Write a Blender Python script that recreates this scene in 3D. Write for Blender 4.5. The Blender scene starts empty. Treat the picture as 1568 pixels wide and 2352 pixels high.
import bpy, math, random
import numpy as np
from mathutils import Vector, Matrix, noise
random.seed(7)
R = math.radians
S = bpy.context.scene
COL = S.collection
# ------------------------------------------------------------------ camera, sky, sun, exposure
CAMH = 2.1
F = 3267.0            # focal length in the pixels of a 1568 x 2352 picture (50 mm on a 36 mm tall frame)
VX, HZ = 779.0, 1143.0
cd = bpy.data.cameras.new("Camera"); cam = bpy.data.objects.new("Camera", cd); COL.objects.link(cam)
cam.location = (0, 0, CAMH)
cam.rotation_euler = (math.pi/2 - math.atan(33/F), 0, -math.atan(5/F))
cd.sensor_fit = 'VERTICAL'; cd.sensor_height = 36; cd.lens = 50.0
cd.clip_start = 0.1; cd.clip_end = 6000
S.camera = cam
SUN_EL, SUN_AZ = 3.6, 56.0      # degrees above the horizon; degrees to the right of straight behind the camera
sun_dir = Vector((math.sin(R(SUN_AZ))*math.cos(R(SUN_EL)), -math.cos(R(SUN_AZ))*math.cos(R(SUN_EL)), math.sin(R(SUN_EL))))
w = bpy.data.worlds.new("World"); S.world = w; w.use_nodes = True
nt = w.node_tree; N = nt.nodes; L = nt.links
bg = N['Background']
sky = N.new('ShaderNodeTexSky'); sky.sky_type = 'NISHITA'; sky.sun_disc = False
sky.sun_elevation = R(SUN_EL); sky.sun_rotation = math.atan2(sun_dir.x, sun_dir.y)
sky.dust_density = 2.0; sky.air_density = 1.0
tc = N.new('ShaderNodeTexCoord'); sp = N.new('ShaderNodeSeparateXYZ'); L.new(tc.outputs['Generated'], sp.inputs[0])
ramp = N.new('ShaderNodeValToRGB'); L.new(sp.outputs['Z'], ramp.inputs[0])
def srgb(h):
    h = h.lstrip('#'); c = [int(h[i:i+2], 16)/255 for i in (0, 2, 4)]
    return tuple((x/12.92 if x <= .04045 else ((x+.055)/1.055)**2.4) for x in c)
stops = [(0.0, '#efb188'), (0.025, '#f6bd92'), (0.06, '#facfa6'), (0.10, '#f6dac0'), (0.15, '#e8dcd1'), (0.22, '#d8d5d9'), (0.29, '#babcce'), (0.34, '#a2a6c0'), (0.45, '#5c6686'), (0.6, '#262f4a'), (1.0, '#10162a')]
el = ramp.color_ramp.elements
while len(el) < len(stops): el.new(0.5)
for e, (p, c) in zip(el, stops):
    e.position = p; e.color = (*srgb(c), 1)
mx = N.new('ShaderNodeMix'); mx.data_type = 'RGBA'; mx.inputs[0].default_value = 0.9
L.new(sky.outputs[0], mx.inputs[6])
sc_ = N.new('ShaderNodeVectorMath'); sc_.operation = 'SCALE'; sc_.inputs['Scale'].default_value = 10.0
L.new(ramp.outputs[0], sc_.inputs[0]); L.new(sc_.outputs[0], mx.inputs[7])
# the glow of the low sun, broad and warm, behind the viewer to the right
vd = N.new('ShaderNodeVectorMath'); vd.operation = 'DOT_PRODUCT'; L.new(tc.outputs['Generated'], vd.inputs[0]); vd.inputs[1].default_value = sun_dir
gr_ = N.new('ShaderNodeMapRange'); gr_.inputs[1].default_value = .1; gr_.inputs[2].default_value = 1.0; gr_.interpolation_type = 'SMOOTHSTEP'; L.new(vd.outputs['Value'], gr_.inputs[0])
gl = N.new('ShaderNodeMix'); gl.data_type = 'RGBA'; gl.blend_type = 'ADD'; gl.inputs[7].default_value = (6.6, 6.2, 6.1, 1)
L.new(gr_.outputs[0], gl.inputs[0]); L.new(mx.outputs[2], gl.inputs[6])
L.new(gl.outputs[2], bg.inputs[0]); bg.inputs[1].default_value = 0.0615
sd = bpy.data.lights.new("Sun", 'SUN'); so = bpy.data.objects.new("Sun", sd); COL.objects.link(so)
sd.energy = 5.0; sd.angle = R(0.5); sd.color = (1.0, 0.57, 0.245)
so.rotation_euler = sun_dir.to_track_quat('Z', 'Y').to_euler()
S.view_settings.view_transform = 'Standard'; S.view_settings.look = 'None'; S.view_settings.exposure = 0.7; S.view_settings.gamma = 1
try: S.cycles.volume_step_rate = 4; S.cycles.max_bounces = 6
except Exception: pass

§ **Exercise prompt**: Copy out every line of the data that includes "scene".

§ **Full solution**:
Write a Blender Python script that recreates this scene in 3D. Write for Blender 4.5. The Blender scene starts empty. Treat the picture as 1568 pixels wide and 2352 pixels high.
S = bpy.context.scene